(Objective)
Return each line of the listing below, unchanged, and omit the images.

(Dataset extract)

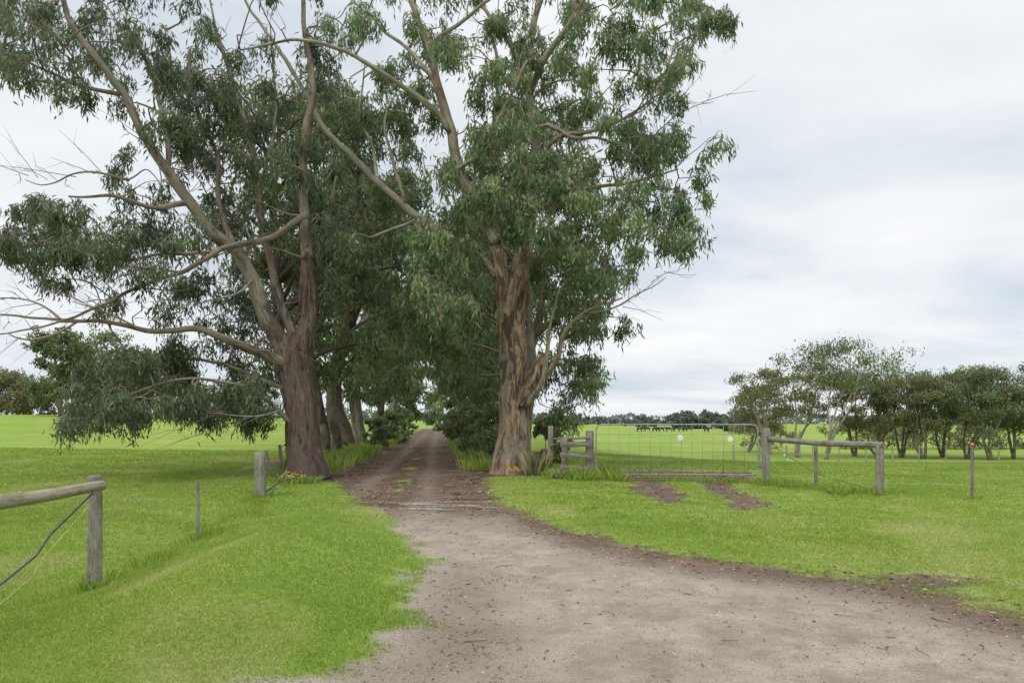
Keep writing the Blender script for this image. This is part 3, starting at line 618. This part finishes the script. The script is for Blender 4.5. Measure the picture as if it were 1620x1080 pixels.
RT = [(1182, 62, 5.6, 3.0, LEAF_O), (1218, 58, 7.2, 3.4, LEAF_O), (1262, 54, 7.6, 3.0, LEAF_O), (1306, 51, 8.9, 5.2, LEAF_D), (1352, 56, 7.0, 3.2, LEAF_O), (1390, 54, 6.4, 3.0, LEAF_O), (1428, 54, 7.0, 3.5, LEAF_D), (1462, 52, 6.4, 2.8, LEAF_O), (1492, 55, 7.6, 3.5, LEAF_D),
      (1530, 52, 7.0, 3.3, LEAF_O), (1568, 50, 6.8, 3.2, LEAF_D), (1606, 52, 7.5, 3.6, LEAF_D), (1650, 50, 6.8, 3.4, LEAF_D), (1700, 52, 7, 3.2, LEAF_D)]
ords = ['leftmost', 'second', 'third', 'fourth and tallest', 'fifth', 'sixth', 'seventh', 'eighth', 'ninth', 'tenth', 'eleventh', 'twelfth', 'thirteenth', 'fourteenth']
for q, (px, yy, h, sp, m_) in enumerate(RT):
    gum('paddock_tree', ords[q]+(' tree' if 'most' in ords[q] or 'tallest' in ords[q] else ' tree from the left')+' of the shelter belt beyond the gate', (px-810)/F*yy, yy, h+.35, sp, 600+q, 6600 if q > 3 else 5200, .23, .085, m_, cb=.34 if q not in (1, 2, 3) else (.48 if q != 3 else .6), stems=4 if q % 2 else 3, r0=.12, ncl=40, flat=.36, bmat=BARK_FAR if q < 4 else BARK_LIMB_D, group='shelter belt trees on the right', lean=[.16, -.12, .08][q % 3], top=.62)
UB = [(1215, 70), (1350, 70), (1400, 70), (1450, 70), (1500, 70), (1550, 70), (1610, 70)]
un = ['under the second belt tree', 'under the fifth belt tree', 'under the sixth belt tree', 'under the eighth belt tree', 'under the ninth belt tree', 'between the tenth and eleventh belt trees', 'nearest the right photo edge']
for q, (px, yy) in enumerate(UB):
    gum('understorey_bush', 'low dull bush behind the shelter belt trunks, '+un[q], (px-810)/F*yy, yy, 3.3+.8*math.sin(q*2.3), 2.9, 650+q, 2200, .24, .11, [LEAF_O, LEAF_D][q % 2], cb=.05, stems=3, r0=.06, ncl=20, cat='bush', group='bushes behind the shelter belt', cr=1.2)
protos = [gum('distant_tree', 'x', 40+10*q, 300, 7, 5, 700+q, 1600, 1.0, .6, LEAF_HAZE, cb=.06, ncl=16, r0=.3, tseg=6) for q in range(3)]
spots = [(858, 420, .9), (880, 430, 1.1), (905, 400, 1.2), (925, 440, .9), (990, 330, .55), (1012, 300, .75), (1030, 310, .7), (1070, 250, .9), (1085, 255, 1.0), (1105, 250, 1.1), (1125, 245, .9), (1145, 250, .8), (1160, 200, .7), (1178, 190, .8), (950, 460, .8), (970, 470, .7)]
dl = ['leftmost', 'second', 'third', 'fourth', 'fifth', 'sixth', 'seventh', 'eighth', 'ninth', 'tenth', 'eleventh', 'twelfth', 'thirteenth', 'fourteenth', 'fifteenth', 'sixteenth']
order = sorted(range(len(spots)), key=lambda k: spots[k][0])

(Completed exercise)
Keep writing the Blender script for this image. This is part 3, starting at line 618. This part finishes the script. The script is for Blender 4.5. Measure the picture as if it were 1620x1080 pixels.
RT = [(1182, 62, 5.6, 3.0, LEAF_O), (1218, 58, 7.2, 3.4, LEAF_O), (1262, 54, 7.6, 3.0, LEAF_O), (1306, 51, 8.9, 5.2, LEAF_D), (1352, 56, 7.0, 3.2, LEAF_O), (1390, 54, 6.4, 3.0, LEAF_O), (1428, 54, 7.0, 3.5, LEAF_D), (1462, 52, 6.4, 2.8, LEAF_O), (1492, 55, 7.6, 3.5, LEAF_D),
      (1530, 52, 7.0, 3.3, LEAF_O), (1568, 50, 6.8, 3.2, LEAF_D), (1606, 52, 7.5, 3.6, LEAF_D), (1650, 50, 6.8, 3.4, LEAF_D), (1700, 52, 7, 3.2, LEAF_D)]
ords = ['leftmost', 'second', 'third', 'fourth and tallest', 'fifth', 'sixth', 'seventh', 'eighth', 'ninth', 'tenth', 'eleventh', 'twelfth', 'thirteenth', 'fourteenth']
for q, (px, yy, h, sp, m_) in enumerate(RT):
    gum('paddock_tree', ords[q]+(' tree' if 'most' in ords[q] or 'tallest' in ords[q] else ' tree from the left')+' of the shelter belt beyond the gate', (px-810)/F*yy, yy, h+.35, sp, 600+q, 6600 if q > 3 else 5200, .23, .085, m_, cb=.34 if q not in (1, 2, 3) else (.48 if q != 3 else .6), stems=4 if q % 2 else 3, r0=.12, ncl=40, flat=.36, bmat=BARK_FAR if q < 4 else BARK_LIMB_D, group='shelter belt trees on the right', lean=[.16, -.12, .08][q % 3], top=.62)
UB = [(1215, 70), (1350, 70), (1400, 70), (1450, 70), (1500, 70), (1550, 70), (1610, 70)]
un = ['under the second belt tree', 'under the fifth belt tree', 'under the sixth belt tree', 'under the eighth belt tree', 'under the ninth belt tree', 'between the tenth and eleventh belt trees', 'nearest the right photo edge']
for q, (px, yy) in enumerate(UB):
    gum('understorey_bush', 'low dull bush behind the shelter belt trunks, '+un[q], (px-810)/F*yy, yy, 3.3+.8*math.sin(q*2.3), 2.9, 650+q, 2200, .24, .11, [LEAF_O, LEAF_D][q % 2], cb=.05, stems=3, r0=.06, ncl=20, cat='bush', group='bushes behind the shelter belt', cr=1.2)
protos = [gum('distant_tree', 'x', 40+10*q, 300, 7, 5, 700+q, 1600, 1.0, .6, LEAF_HAZE, cb=.06, ncl=16, r0=.3, tseg=6) for q in range(3)]
spots = [(858, 420, .9), (880, 430, 1.1), (905, 400, 1.2), (925, 440, .9), (990, 330, .55), (1012, 300, .75), (1030, 310, .7), (1070, 250, .9), (1085, 255, 1.0), (1105, 250, 1.1), (1125, 245, .9), (1145, 250, .8), (1160, 200, .7), (1178, 190, .8), (950, 460, .8), (970, 470, .7)]
dl = ['leftmost', 'second', 'third', 'fourth', 'fifth', 'sixth', 'seventh', 'eighth', 'ninth', 'tenth', 'eleventh', 'twelfth', 'thirteenth', 'fourteenth', 'fifteenth', 'sixteenth']
order = sorted(range(len(spots)), key=lambda k: spots[k][0])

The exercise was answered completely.